** Start PROVIDED ENTRIES **

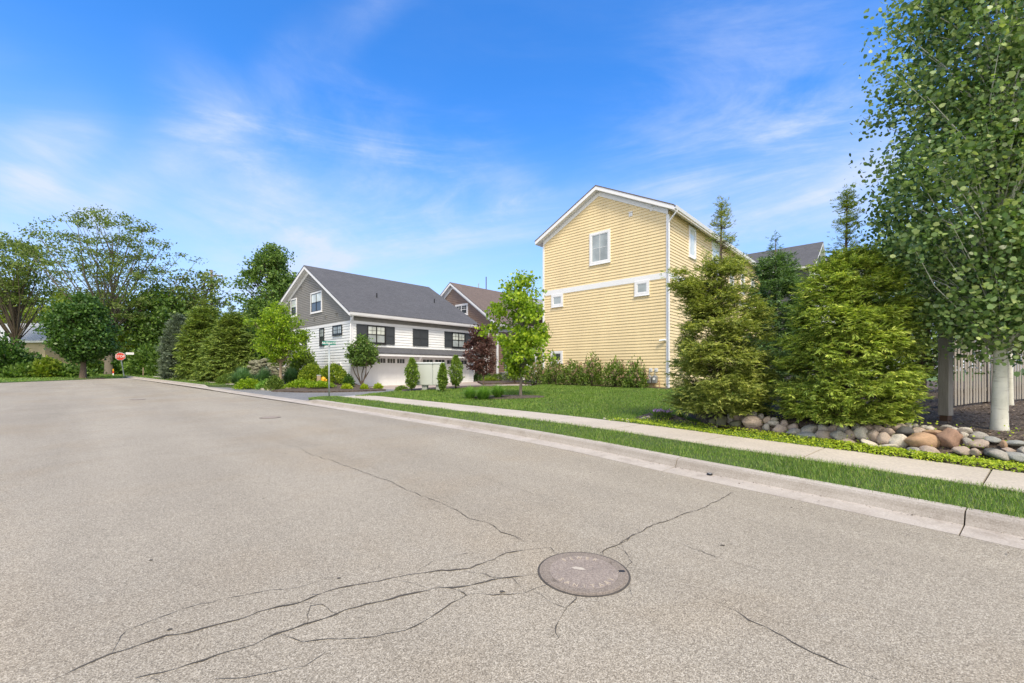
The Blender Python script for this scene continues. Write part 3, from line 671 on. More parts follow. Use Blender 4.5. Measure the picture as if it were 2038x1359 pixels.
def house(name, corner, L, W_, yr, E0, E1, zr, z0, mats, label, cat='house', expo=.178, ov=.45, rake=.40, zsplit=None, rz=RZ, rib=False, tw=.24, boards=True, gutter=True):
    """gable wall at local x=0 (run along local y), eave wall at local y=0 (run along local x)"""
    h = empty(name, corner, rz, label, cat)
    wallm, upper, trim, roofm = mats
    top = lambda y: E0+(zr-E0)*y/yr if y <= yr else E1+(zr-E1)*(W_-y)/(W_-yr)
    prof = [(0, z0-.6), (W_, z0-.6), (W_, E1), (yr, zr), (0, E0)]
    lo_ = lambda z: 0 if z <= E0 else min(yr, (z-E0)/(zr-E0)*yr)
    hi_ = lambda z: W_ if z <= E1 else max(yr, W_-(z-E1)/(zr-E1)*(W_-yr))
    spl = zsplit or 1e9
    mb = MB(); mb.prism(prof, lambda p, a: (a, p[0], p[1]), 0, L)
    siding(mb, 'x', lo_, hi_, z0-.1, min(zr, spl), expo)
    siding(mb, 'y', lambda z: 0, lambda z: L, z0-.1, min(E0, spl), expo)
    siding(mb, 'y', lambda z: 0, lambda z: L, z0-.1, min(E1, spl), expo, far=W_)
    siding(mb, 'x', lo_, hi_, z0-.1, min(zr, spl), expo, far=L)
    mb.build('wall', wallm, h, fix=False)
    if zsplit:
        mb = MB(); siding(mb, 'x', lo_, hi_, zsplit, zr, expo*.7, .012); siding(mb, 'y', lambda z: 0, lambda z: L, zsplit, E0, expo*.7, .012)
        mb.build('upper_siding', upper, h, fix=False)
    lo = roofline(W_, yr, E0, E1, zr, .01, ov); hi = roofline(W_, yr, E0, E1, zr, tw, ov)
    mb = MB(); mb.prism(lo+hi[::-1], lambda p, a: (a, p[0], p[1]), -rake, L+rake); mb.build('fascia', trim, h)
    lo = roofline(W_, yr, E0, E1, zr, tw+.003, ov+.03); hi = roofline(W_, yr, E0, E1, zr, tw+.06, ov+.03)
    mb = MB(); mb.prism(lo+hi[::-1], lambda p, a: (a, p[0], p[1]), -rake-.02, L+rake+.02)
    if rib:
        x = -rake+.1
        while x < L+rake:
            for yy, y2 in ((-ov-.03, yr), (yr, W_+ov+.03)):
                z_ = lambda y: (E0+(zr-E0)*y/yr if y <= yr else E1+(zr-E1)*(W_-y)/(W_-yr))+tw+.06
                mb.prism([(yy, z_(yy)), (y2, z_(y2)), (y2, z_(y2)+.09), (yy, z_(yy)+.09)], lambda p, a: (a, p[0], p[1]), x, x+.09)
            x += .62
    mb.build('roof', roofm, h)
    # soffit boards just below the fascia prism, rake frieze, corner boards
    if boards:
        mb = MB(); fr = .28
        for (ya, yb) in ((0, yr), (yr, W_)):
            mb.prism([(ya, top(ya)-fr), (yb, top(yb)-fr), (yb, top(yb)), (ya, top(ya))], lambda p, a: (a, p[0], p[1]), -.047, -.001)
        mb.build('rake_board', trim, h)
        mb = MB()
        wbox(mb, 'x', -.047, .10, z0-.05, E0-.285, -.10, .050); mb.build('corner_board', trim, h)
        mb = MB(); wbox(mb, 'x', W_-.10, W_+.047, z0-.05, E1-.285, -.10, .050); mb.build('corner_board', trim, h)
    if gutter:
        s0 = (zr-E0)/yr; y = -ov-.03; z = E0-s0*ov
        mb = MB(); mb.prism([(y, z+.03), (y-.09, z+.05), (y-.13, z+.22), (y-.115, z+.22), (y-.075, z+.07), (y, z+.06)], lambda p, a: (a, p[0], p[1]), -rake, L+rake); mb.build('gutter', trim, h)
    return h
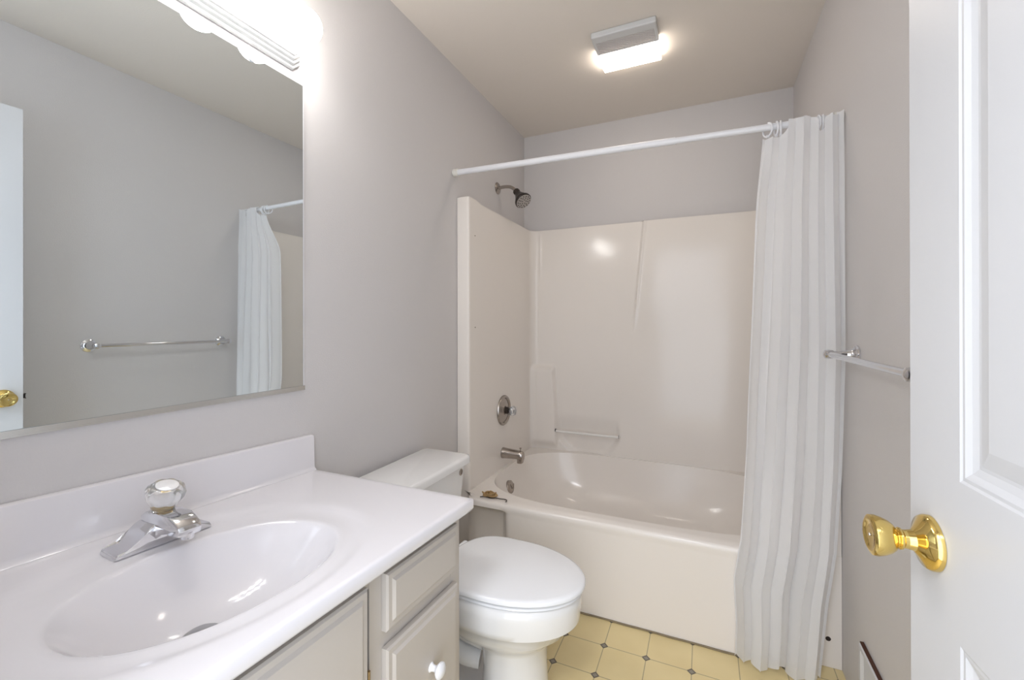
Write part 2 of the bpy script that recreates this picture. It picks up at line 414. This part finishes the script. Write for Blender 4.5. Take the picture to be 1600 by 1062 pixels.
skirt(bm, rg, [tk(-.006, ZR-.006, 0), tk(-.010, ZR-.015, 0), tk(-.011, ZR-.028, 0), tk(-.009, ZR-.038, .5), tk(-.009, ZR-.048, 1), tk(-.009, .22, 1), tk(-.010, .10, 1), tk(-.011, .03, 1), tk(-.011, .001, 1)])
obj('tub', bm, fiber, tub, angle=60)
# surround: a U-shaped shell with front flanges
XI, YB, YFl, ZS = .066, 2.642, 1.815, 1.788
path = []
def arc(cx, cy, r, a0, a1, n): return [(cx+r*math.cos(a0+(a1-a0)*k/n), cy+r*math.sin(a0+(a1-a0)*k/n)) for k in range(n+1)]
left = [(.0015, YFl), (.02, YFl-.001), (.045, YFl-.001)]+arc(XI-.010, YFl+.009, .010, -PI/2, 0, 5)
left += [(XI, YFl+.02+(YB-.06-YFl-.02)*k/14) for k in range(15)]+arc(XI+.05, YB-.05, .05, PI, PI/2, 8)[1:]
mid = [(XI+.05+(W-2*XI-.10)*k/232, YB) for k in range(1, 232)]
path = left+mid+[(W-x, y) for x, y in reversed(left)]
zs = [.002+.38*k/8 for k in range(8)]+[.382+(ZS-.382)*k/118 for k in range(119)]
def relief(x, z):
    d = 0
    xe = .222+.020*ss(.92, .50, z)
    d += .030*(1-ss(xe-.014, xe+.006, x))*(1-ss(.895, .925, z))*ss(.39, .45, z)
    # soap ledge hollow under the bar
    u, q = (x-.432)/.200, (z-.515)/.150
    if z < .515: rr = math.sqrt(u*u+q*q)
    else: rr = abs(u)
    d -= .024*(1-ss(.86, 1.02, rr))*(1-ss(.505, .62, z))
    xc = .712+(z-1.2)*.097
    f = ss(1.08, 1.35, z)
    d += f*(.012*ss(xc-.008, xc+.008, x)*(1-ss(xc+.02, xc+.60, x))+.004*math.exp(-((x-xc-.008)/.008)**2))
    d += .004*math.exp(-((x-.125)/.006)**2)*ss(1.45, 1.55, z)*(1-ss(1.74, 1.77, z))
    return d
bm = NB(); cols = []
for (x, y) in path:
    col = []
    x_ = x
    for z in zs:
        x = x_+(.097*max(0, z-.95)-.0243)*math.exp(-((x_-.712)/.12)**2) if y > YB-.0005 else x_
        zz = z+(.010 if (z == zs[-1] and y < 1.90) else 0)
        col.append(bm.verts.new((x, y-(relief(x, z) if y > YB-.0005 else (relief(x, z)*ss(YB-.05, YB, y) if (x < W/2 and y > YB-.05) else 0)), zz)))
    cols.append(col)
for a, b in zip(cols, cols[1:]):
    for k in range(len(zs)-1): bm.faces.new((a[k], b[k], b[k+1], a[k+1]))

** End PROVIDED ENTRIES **

_WHAT THE TASK ASKS_
Give only the number of lines in the entries above that hold the string "this".

_WRITTEN SOLUTION_
2